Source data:
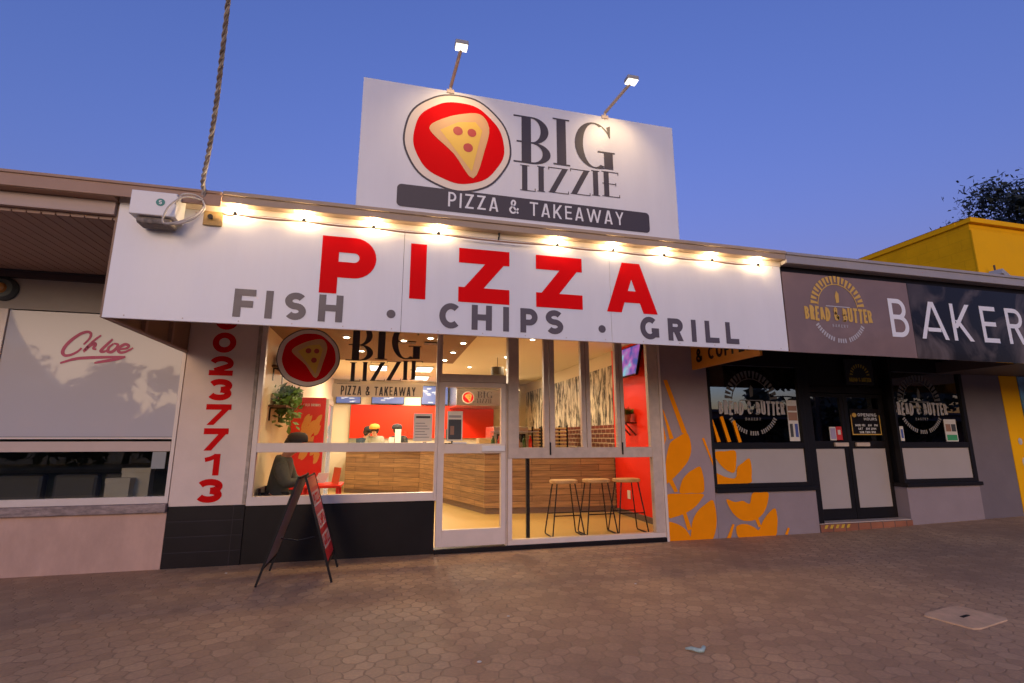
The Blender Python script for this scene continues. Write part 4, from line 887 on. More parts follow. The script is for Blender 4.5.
for x, y, lb in ((-.25, 5.6, 'glowing ceiling panel at the left over the counter staff'), (.8, 5.6, 'glowing ceiling panel second from the left over the counter'), (.85, 7.4, 'glowing ceiling panel farthest back in the kitchen')):
    o = thing('ceiling_panel', lb, 'ceiling light', (x, y, 2.98))
    b = MB(); b.box(x - .21, x + .21, y - .42, y + .42, 2.955, 2.979); b.build('frame', M_wv, o, bev=.004)
    b = MB(); b.box(x - .18, x + .18, y - .39, y + .39, 2.948, 2.954); b.build('diffuser', emit('panel_diffuser', (1, .93, .82), .12), o)
    ld = bpy.data.lights.new('panel_glow', 'AREA'); ld.energy = 3.6; ld.color = (1, .83, .60); ld.shape = 'RECTANGLE'; ld.size = .36; ld.size_y = .78
    lo = bpy.data.objects.new('panel_glow', ld); COL.objects.link(lo); lo.parent = o; lo.location = (0, 0, -.04)
pd = thing('pendant_lamp', 'dark drum pendant lamp hanging behind the glass over the door', 'pendant lamp', (2.14, 3.5, 2.62))
b = MB(); b.lathe([(.13, 0), (.13, .16), (.03, .17)], (2.14, 3.5, 2.61), 20); b.build('lamp_shade', mat('slate_shade', (.08, .08, .085), .5), pd)
b = MB(); b.tube([(2.14, 3.5, 2.77), (2.14, 3.5, 2.98)], .006, 6); b.build('cord', M_blackm, pd)

# ------------------------------------------------------------------ counter, kitchen
ct = thing('service_counter', 'long timber clad service counter turning a corner behind the door', 'counter', (2, 3, .04))
def wallseg(p, q, th, z0, z1, off=0.0):
    p, q = Vector((p[0], p[1], 0)), Vector((q[0], q[1], 0)); a = (q - p).normalized(); n_ = Vector((a.y, -a.x, 0)); p, q = p + n_ * off, q + n_ * off
    return [(p.x, p.y), (q.x, q.y), (q.x + n_.x * th, q.y + n_.y * th), (p.x + n_.x * th, p.y + n_.y * th)], z0, z1
def addseg(mb, s):
    pts, z0, z1 = s; mb.slab(plane((0, 0, 0), (1, 0, 0), (0, 1, 0), (0, 0, 1)), pts, z0, z1)
P0, P1, P2, P3 = (4.10, 2.34), (1.72, 2.62), (.78, 5.6), (-.95, 6.9)
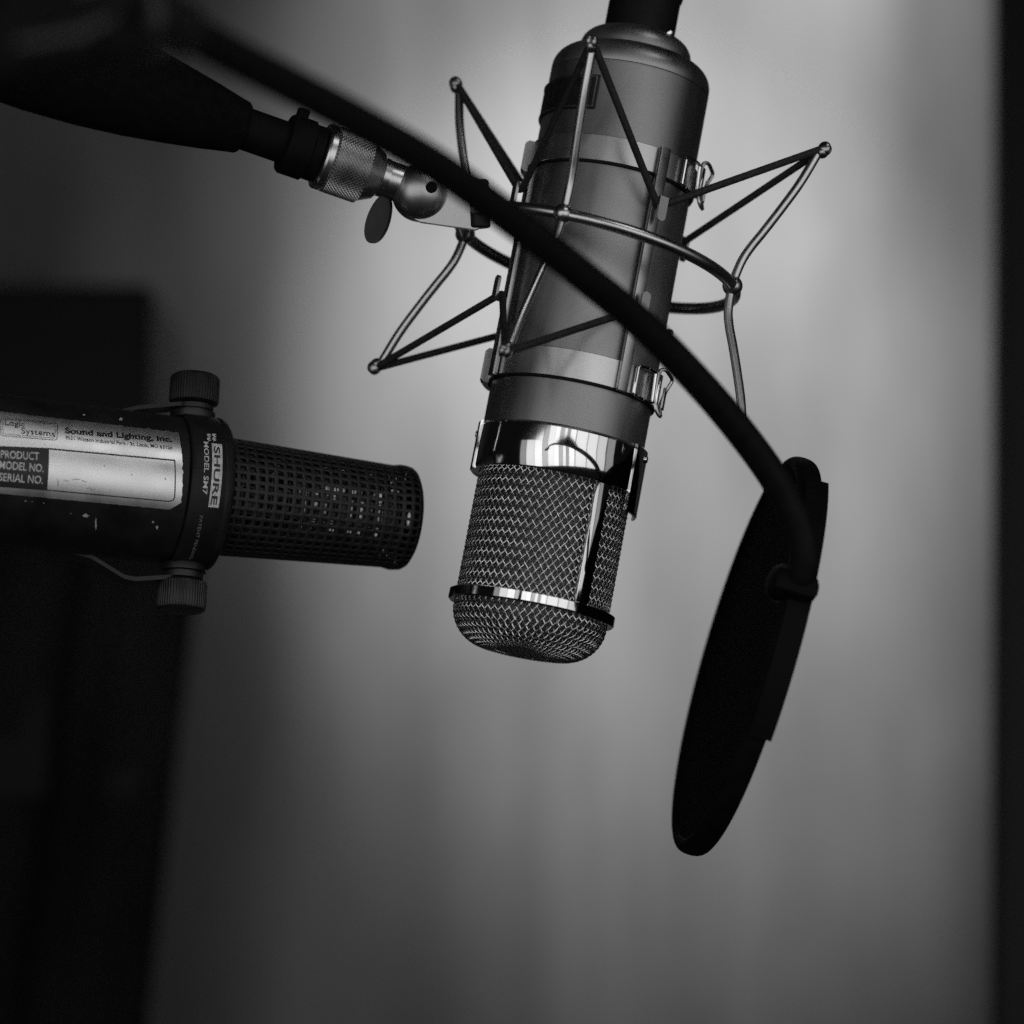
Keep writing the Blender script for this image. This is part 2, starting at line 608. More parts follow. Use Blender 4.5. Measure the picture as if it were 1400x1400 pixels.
# clamp bands with rubber liner and draw latch
for bi, (z0, z1, la) in enumerate(((15.0, 26.0, 41), (99.6, 109.7, 50))):
    bm = bmesh.new()
    sector(bm, 0, 360, z0, z1, BR + .5, BR + 1.5, 128, .2)
    band = obj('clamp_band', bm, M['band'], mount)
    bm = bmesh.new()
    sector(bm, 0, 360, z0 - 0.9, z1 - 1.0, BR + .1, BR + 1.1, 128, .2)
    obj('rubber_liner', bm, M['rubber'], band)
    # draw latch
    zc = (z0 + z1) / 2
    bm = bmesh.new()
    a0, a1 = la, la + 17
    loop = [cp(a0, 34.2, zc - 5.4), cp(a0, 34.2, zc + 5.4), cp((a0 + a1) / 2, 34.9, zc + 5.8), cp(a1, 34.9, zc + 5.8), cp(a1 + 1, 35.2, zc - 6.2), cp((a0 + a1) / 2, 34.7, zc - 6.4)]
    tube(bm, rounded(loop, 1.0, True), .62, 8, True)
    obj('latch_loop', bm, M['chrome'], band)
    bm = bmesh.new()
    cyl(bm, cp(a1 + 5, 35.0, zc - 6.6), cp(a1 + 5, 35.0, zc + 5.6), 1.5, 16, .3)
    obj('latch_pin', bm, M['chrome'], band)
    bm = bmesh.new()
    loop = [cp(a1 + 3, 35.4, zc + 7.4), cp(a1 + 6, 37.0, zc + 8.0), cp(a1 + 14, 38.6, zc + 5.4), cp(a1 + 13, 36.8, zc + 0.6), cp(a1 + 9, 36.2, zc - 6.4), cp(a1 + 9, 37.6, zc - 10.4), cp(a1 + 5, 36.4, zc - 8.6), cp(a1 + 3, 35.0, zc - 4)]
    tube(bm, rounded(loop, 1.4, True), .75, 8, True)
    obj('latch_hook', bm, M['steel'], band)
    bm = bmesh.new()
    mt = Matrix.Rotation(R(a1 + 20), 4, 'Z')
    box(bm, cp(a1 + 11, 36.9, zc - 2.8), (4.6, .9, 8.2), mt, .3)
    obj('latch_lever', bm, M['bar'], band)
    # tab on the far left where the band is riveted
    bm = bmesh.new()
    sector(bm, -112, -84, z0 - 1.5, z1 + .8, BR + 1.2, BR + 4.4, 12, 1.2)
    obj('band_tab', bm, M['bar'], band)

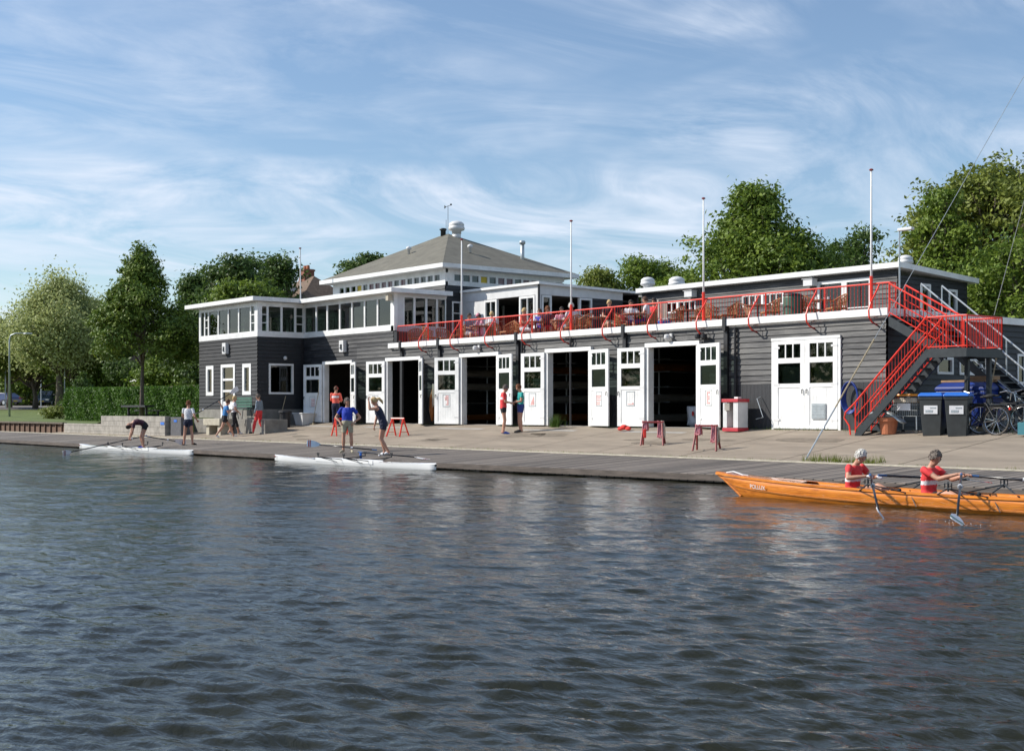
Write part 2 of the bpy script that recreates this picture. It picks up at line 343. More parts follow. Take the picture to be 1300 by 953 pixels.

What is required: Your copy should match the entries exactly, minus the pictures.

Solution to the exercise:
The Blender Python script for this scene continues. Write part 4, from line 887 on. More parts follow. The script is for Blender 4.5.
for x, y, lb in ((-.25, 5.6, 'glowing ceiling panel at the left over the counter staff'), (.8, 5.6, 'glowing ceiling panel second from the left over the counter'), (.85, 7.4, 'glowing ceiling panel farthest back in the kitchen')):
    o = thing('ceiling_panel', lb, 'ceiling light', (x, y, 2.98))
    b = MB(); b.box(x - .21, x + .21, y - .42, y + .42, 2.955, 2.979); b.build('frame', M_wv, o, bev=.004)
    b = MB(); b.box(x - .18, x + .18, y - .39, y + .39, 2.948, 2.954); b.build('diffuser', emit('panel_diffuser', (1, .93, .82), .12), o)
    ld = bpy.data.lights.new('panel_glow', 'AREA'); ld.energy = 3.6; ld.color = (1, .83, .60); ld.shape = 'RECTANGLE'; ld.size = .36; ld.size_y = .78
    lo = bpy.data.objects.new('panel_glow', ld); COL.objects.link(lo); lo.parent = o; lo.location = (0, 0, -.04)
pd = thing('pendant_lamp', 'dark drum pendant lamp hanging behind the glass over the door', 'pendant lamp', (2.14, 3.5, 2.62))
b = MB(); b.lathe([(.13, 0), (.13, .16), (.03, .17)], (2.14, 3.5, 2.61), 20); b.build('lamp_shade', mat('slate_shade', (.08, .08, .085), .5), pd)
b = MB(); b.tube([(2.14, 3.5, 2.77), (2.14, 3.5, 2.98)], .006, 6); b.build('cord', M_blackm, pd)

# ------------------------------------------------------------------ counter, kitchen
ct = thing('service_counter', 'long timber clad service counter turning a corner behind the door', 'counter', (2, 3, .04))
def wallseg(p, q, th, z0, z1, off=0.0):
    p, q = Vector((p[0], p[1], 0)), Vector((q[0], q[1], 0)); a = (q - p).normalized(); n_ = Vector((a.y, -a.x, 0)); p, q = p + n_ * off, q + n_ * off
    return [(p.x, p.y), (q.x, q.y), (q.x + n_.x * th, q.y + n_.y * th), (p.x + n_.x * th, p.y + n_.y * th)], z0, z1
def addseg(mb, s):
    pts, z0, z1 = s; mb.slab(plane((0, 0, 0), (1, 0, 0), (0, 1, 0), (0, 0, 1)), pts, z0, z1)
P0, P1, P2, P3 = (4.10, 2.34), (1.72, 2.62), (.78, 5.6), (-.95, 6.9)
Keep writing the Blender script for this image. This is part 2, starting at line 608. More parts follow. Use Blender 4.5. Measure the picture as if it were 1400x1400 pixels.
# clamp bands with rubber liner and draw latch
for bi, (z0, z1, la) in enumerate(((15.0, 26.0, 41), (99.6, 109.7, 50))):
    bm = bmesh.new()
    sector(bm, 0, 360, z0, z1, BR + .5, BR + 1.5, 128, .2)
    band = obj('clamp_band', bm, M['band'], mount)
    bm = bmesh.new()
    sector(bm, 0, 360, z0 - 0.9, z1 - 1.0, BR + .1, BR + 1.1, 128, .2)
    obj('rubber_liner', bm, M['rubber'], band)
    # draw latch
    zc = (z0 + z1) / 2
    bm = bmesh.new()
    a0, a1 = la, la + 17
    loop = [cp(a0, 34.2, zc - 5.4), cp(a0, 34.2, zc + 5.4), cp((a0 + a1) / 2, 34.9, zc + 5.8), cp(a1, 34.9, zc + 5.8), cp(a1 + 1, 35.2, zc - 6.2), cp((a0 + a1) / 2, 34.7, zc - 6.4)]
    tube(bm, rounded(loop, 1.0, True), .62, 8, True)
    obj('latch_loop', bm, M['chrome'], band)
    bm = bmesh.new()
    cyl(bm, cp(a1 + 5, 35.0, zc - 6.6), cp(a1 + 5, 35.0, zc + 5.6), 1.5, 16, .3)
    obj('latch_pin', bm, M['chrome'], band)
    bm = bmesh.new()
    loop = [cp(a1 + 3, 35.4, zc + 7.4), cp(a1 + 6, 37.0, zc + 8.0), cp(a1 + 14, 38.6, zc + 5.4), cp(a1 + 13, 36.8, zc + 0.6), cp(a1 + 9, 36.2, zc - 6.4), cp(a1 + 9, 37.6, zc - 10.4), cp(a1 + 5, 36.4, zc - 8.6), cp(a1 + 3, 35.0, zc - 4)]
    tube(bm, rounded(loop, 1.4, True), .75, 8, True)
    obj('latch_hook', bm, M['steel'], band)
    bm = bmesh.new()
    mt = Matrix.Rotation(R(a1 + 20), 4, 'Z')
    box(bm, cp(a1 + 11, 36.9, zc - 2.8), (4.6, .9, 8.2), mt, .3)
    obj('latch_lever', bm, M['bar'], band)
    # tab on the far left where the band is riveted
    bm = bmesh.new()
    sector(bm, -112, -84, z0 - 1.5, z1 + .8, BR + 1.2, BR + 4.4, 12, 1.2)
    obj('band_tab', bm, M['bar'], band)

Write part 2 of the bpy script that recreates this picture. It picks up at line 343. More parts follow. Take the picture to be 1300 by 953 pixels.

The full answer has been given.